Each grave will have a native Irish tree planted on it. These trees will be pruned at intervals of between 7 and 15 years. This pruning will not kill off the tree but will encourage more vigorous growth. Woodland flowers such as bluebells, primroses and snowdrops benefit from this – sun beams can reach them, triggering growth and germination. Many different woodland insects, butterflies, birds and mammals reply on this for survival. So if you choose this type of burial for yourself, your memorial tree has the potential to live for hundreds of years. I think it is a good idea. I’d like to give birds somewhere to nest and poo for a very long time.

Grave markers are natural and subtle. None of those gaudy blue religious statues for you.  Locally produced stone, bog oak or wooden markers can be used to mark each grave. But you have to toe the line with this part of your burial. It has to come from Ireland somewhere or it will be removed. Just like you, it has to be natural and local. The best course of action is to choose a headstone that is either granite or slate gathered from the foot of the mountains behind the burial grounds. And if you are feeling a bit ostentatious, you can choose to have a bench placed close to your grave and have an inscription placed on the seat. This will cost you €1000 but I think giving your sad (or happy, depending on what kind of relative you were) kinsmen a place to put their butts is money well spent.
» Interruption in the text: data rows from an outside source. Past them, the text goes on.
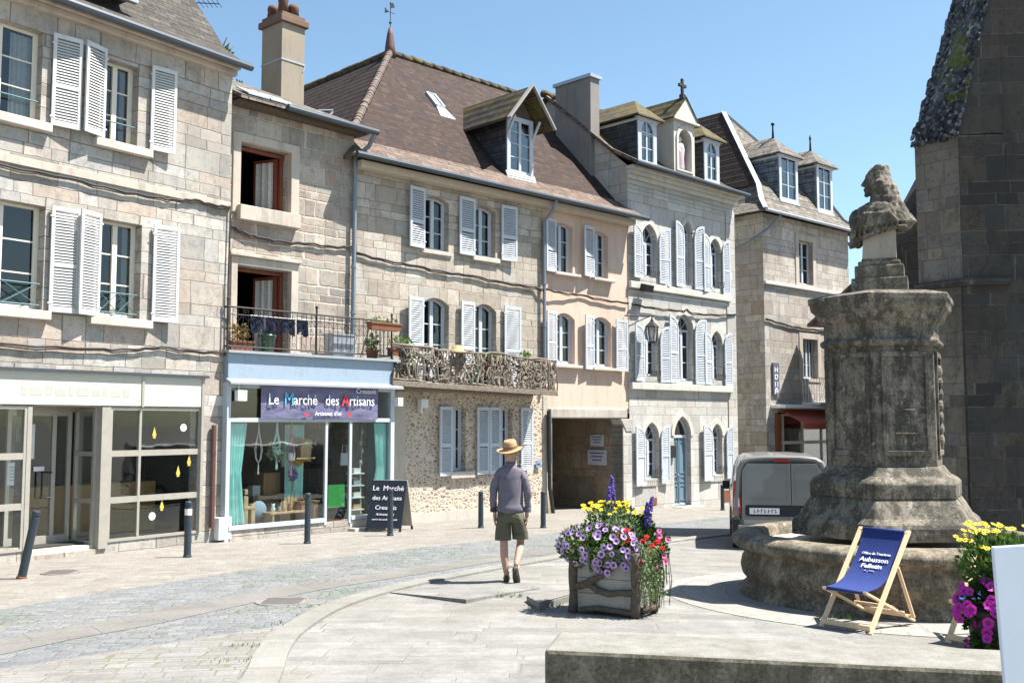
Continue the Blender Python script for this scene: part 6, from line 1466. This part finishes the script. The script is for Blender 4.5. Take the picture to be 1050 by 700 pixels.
purp=leafm('lilac petal',(.4,.22,.55),(.56,.38,.68),.3); purpd=fmat('deep purple throat',(.07,.01,.13)); mag=leafm('magenta petal',(.42,.015,.28),(.55,.03,.4),.3); magd=fmat('magenta throat',(.2,.0,.12))
yelp=leafm('yellow petal',(.62,.48,.02),(.75,.62,.08),.3); yelc=fmat('yellow centre',(.5,.3,.01)); redp=leafm('red petal',(.5,.01,.015),(.65,.03,.04),.25); pinkp=leafm('hot pink petal',(.6,.05,.25),(.7,.15,.35),.3); viol=fmat('blue violet spike',(.12,.07,.35),.3); stem=simple('green stem',(.05,.1,.02),.7)
def place_flowers(t,kind,mats,pts,s,seed=1):
    r_=random.Random(seed); src=flower_mb(kind,s).build('flower',mats,t)
    src.location=pts[0][0]
    for i,(p,d) in enumerate(pts):
        o=src if i==0 else src.copy()
        if i: COL.objects.link(o); o.parent=t
        o.location=p; q=Vector(d).normalized().to_track_quat('Z','Y'); o.rotation_mode='QUATERNION'; o.rotation_quaternion=q@Matrix.Rotation(r_.uniform(0,6),3,'Z').to_quaternion(); k=r_.uniform(.8,1.15); o.scale=(k,k,k)
# planter box : local frame x = along front face, y = into depth
P1=Vector((.60,10.52)); P2=Vector((1.23,10.16)); rzp=math.atan2(P2.y-P1.y,P2.x-P1.x); WB=(P2-P1).length; DB=.47
pz=gz(P1.x,P1.y)+.006
t=empty('flower_planter','square white board planter with rough bark posts in front of the steps','planter',(P1.x,P1.y,pz),rzp)
pwh=painted('weathered white planter boards',(.29,.27,.235),(.15,.135,.11),.8)
mb=MB()
for k in range(4): z=.06+k*.15; mb.box(.04,WB-.04,.0,.02,z,z+.146); mb.box(.0+.01,.03,.04,DB-.04,z,z+.146); mb.box(WB-.03,WB-.01,.04,DB-.04,z,z+.146); mb.box(.04,WB-.04,DB-.02,DB,z,z+.146)
mb.box(.03,WB-.03,.02,DB-.02,.08,.1); mb.build('boards',pwh,t,bev=.003)
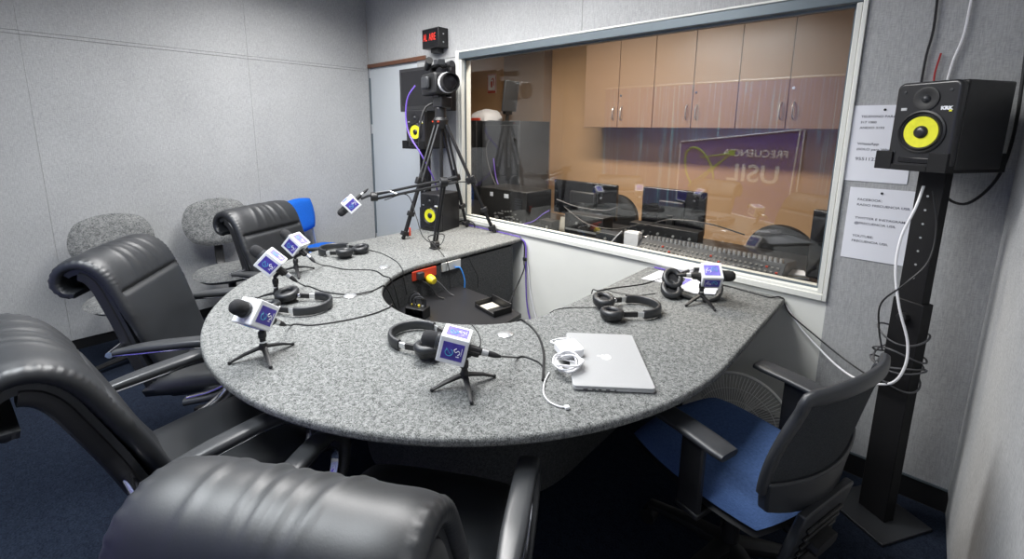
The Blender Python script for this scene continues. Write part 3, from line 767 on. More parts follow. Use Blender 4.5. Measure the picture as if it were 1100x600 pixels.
for k in range(5):
    a = 2*PI*k/5+.6; c, s_ = math.cos(a), math.sin(a)
    b = MB(); b.tube([(0, 0, .11), (.15*c, .15*s_, .10), (.29*c, .29*s_, .075)], [1.3, 1, .8], 10, side=(-s_, c, 0), flat=(.026, .016)); lg = b.build('leg', 'black', t)
    b = MB(); b.cyl((.29*c-s_*.024, .29*s_+c*.024, .03), (.29*c+s_*.024, .29*s_-c*.024, .03), .028, n=16); b.build('caster', 'black', lg)

# floor fan under the table
t = thing('floor_fan', 'grey round wire-caged floor fan under the table edge', 'fan', (-.475, 1.99, 0), math.radians(13))
FT = T(0, 0, .245) @ R('X', 72)     # cage axis points to the camera and up
FT = T(0, 0, .245) @ R('X', -(-75))
def fan_pt(r, a, z): return FT @ Vector((r*math.cos(a), r*math.sin(a), z))
b = MB(); b.tube([fan_pt(.215, 2*PI*k/48, 0) for k in range(48)], .008, 8, closed=True); b.build('cage_ring', 'fanwire', t)
b = MB()
for k in range(90):
    a = 2*PI*k/90; b.tube([fan_pt(.213, a, .002), fan_pt(.18, a+.03, .035), fan_pt(.11, a+.10, .055), fan_pt(.055, a+.16, .062)], .0011, 4)
for r in (.16, .11): b.tube([fan_pt(r, 2*PI*k/40, .045 if r > .12 else .055) for k in range(40)], .0015, 5, closed=True)
b.build('front_grille', 'fanwire', t)
b = MB()
for k in range(60):
    a = 2*PI*k/60; b.tube([fan_pt(.213, a, -.002), fan_pt(.17, a, -.05), fan_pt(.07, a, -.06)], .0011, 4)
b.build('rear_grille', 'fanwire', t)
b = MB(); b.lathe([(.001, .072), (.045, .07), (.056, .062), (.056, .055), (.001, .054)], 28, FT); b.build('badge', 'fangrey', t)
for k in range(3):
    rings = []
    for i in range(8):
        rr = .03+.16*i/7; ww = .03+.055*math.sin(PI*min(1, .15+i/8))
        a0 = 2*PI*k/3+.25*i/7
        rings.append([fan_pt(math.hypot(rr, s*ww), a0+math.atan2(s*ww, rr), s*.016+o) for s, o in ((-1, 0), (0, .002), (1, 0), (0, -.002))])
    b = MB(); b.loft(rings); b.build('blade', 'fangrey', t, smooth=60)
b = MB(); b.lathe([(.001, -.10), (.05, -.10), (.06, -.06), (.03, .01), (.03, .03), (.001, .03)], 20, FT); b.build('motor', 'fangrey', t)
b = MB(); b.tube(cat([(-.225, 0, .245), (-.22, .0, .1), (-.17, .0, .02), (0, .0, .012), (.17, .0, .02), (.22, .0, .1), (.225, 0, .245)], 5), .010, 10); b.tube(cat([(-.15, -.12, .012), (-.17, 0, .016), (-.15, .12, .012)], 4), .010, 8); b.tube(cat([(.15, -.12, .012), (.17, 0, .016), (.15, .12, .012)], 4), .010, 8); b.build('stand', 'fangrey', t)

# ================================================================== MICROPHONES AND STANDS
def make_mic_stand(label, p, legs, h=.10):
    t = thing('tripod_mic_stand', label, 'microphone stand', p)
    b = MB(); b.lathe([(.001, .026), (.012, .027), (.016, .036), (.012, .046), (.010, .052), (.010, h-.03), (.013, h-.028), (.013, h-.01), (.009, h-.005), (.001, h-.005)], 16); b.build('stem', 'black', t)
    b = MB(); b.cyl((0, 0, h-.048), (0, 0, h-.042), .0105, n=16); b.build('collar', 'chrome', t)
    for a in legs:
        c, s_ = math.cos(a), math.sin(a)
        b = MB(); b.tube([(.008*c, .008*s_, .036), (.06*c, .06*s_, .022), (.100*c, .100*s_, .005)], [1, .8, .55], 10, side=(-s_, c, 0), flat=(.010, .0055)); lg = b.build('leg', 'black', t)
        b = MB(); b.sphere((.100*c, .100*s_, .0055), .0062, 10); b.build('foot', 'black', lg)
    return t
def make_mic(label, p, d, up=(0, 0, 1)):
    """local +y points to the windscreen; origin in the middle of the handle"""
    t = thing('microphone', label, 'microphone', p, rot=frame_from(d, up), group='handheld microphones with white logo cubes')
    YX = R('X', -90)      # lathe axis z -> +y
    b = MB(); b.lathe([(.001, -.075), (.011, -.075), (.0125, -.06), (.0135, .02), (.017, .045), (.018, .05), (.001, .05)], 20, YX); b.build('handle', 'black', t)
    b = MB(); b.lathe([(.001, .048), (.021, .049), (.0245, .058), (.025, .085), (.022, .101), (.013, .110), (.001, .112)], 24, YX); b.build('windscreen', 'foam', t, smooth=70)
    b = MB(); b.lathe([(.0245, .056), (.0262, .058), (.0262, .064), (.0245, .066)], 24, YX, ring=True); b.build('band', 'darkgrey', t)
    b = MB(); b.lathe([(.001, -.096), (.0098, -.095), (.0105, -.076), (.001, -.075)], 16, YX); b.build('connector', 'silver', t)
    b = MB(); b.lathe([(.001, -.135), (.004, -.134), (.0085, -.115), (.009, -.096), (.001, -.0955)], 16, YX); b.build('cable_boot', 'black', t)
    y0, y1_ = -.034, .052; h = .0415
    b = MB(); b.span((-h, y0, -h), (h, y1_, h)); cb = b.build('logo_cube', 'white', t, bevel=.003, seg=3)
    for k in range(4):
        Fm = R('Y', 90*k)
        pm = 'purple' if k % 2 else 'purplelit'  # top and underside logos get the purple lightened as if lit from above
        b = MB()
        vs = [Fm @ Vector(q) for q in ((-.027, y0+.010, h+.0002), (.027, y0+.010, h+.0002), (.027, y1_-.012, h+.0002), (-.027, y1_-.012, h+.0002))]
        vt = [Fm @ Vector((q[0], q[1], h+.0010)) for q in ((-.027, y0+.010), (.027, y0+.010), (.027, y1_-.012), (-.027, y1_-.012))]
        b.loft([vs, vt]); pl = b.build('logo_print', pm, cb)
        b = MB(); cx_, cy_ = -.004, .018
        b.tube([Fm @ Vector((cx_+.011*math.cos(a), cy_+.011*math.sin(a), h+.0013)) for a in [2*PI*i/20*.85+.5 for i in range(21)]], .0013, 5)
        b.tube([Fm @ Vector((cx_-.006+i*.0045, cy_-.006+i*.004, h+.0013)) for i in range(5)], .001, 5); b.build('emblem', 'teal', pl)
        b = MB()
        b.tube([Fm @ Vector(q+(h+.0013,)) for q in [(v.x, v.y) for v in cat([(.012, -.002, 0), (.006, .004, 0), (0, -.002, 0), (.006, -.008, 0), (.0, -.014, 0), (-.008, -.009, 0)], 4)]], .0014, 5)
        b.tube([Fm @ Vector((-.013, -.004, h+.0013)), Fm @ Vector((-.013, -.014, h+.0013))], .001, 5)
        b.tube([Fm @ Vector((.016, -.018, h+.0013)), Fm @ Vector((-.008, -.018, h+.0013))], .0008, 4); b.build('initials', 'white_print', pl)
    return t
def clip_between(t, top, mic_p, d):
    pass
mic_data = [   # base on the table, middle of the handle, direction of the windscreen, label end, roll of the cube
 ((-1.572, .471), (-1.556, .460, .904), (.312, -.724, .615), 'nearest the cut-off left armchair', 0),
 ((-2.063, .691), (-2.073, .689, .918), (-.429, -.581, .692), 'middle of the left three', 0),
 ((-2.385, .906), (-2.397, .925, .895), (-.634, -.400, .661), 'beside the far leather armchair', 0),
 ((-.949, .827), (-.963, .813, .876), (-.747, -.623, .233), 'left of the laptop', 0),
 ((-.676, 2.016), (-.656, 2.031, .875), (.863, .502, .06), 'by the window wall', -38)]
legsets = [[math.radians(a) for a in (-105, 97, -8)], [math.radians(a) for a in (215, 100, -20)], [math.radians(a) for a in (225, 100, -15)], [math.radians(a) for a in (243, 70, -30)], [math.radians(a) for a in (253, -35, 110)]]
mic_ends = []
shift = [0.0, 0.0, 0.0, .0, .0]
for k, (bxy, mid, d, s_, _) in enumerate(mic_data):
    base = Vector((bxy[0], bxy[1], TZ)); mid = Vector(mid); d = Vector(d).normalized()
    side_ = d.cross(Vector((0, 0, 1))).normalized(); upv = side_.cross(d)
    pm = mid-d*.048-base
    hs = pm.z-.030
    st = make_mic_stand('black mini tripod stand under the microphone ' + s_, base, legsets[k], h=hs)
    b = MB()
    b.tube([pm+side_*.017*math.cos(a)+upv*.017*math.sin(a) for a in [PI*.95+PI*1.1*i/12 for i in range(13)]], 1, 8, side=d, flat=(.022, .003))
    b.tube([Vector((0, 0, hs-.012)), Vector((0, 0, hs+.004)), pm-upv*.012], .0085, 10)
    b.build('clip', 'black', st)
    camd = (CAM-mid); sn = side_ if side_.dot(camd) > 0 else -side_
    rl = math.radians(mic_data[k][4]); upm = Vector((0, 0, 1))*math.cos(rl)-sn*math.sin(rl)
    make_mic('black microphone with a white logo cube, ' + s_, mid, d, upm)
    mic_ends.append(mid-d*.13)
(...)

If you really want to go to town, you can order a birdbox with an inscription attached to the tree as a memorial. I’m going for the whole package. I want the seat, the tree, and the birdbox. I’m going out in style. And people will have a seat to watch me do it.

Eco-friendly coffins can be bought by the sister company, made of friendly materials, like willow. Yes, I think this is all a gorgeous idea. If anyone needs me I’ll be practising being a deceased hippie in my willow basket.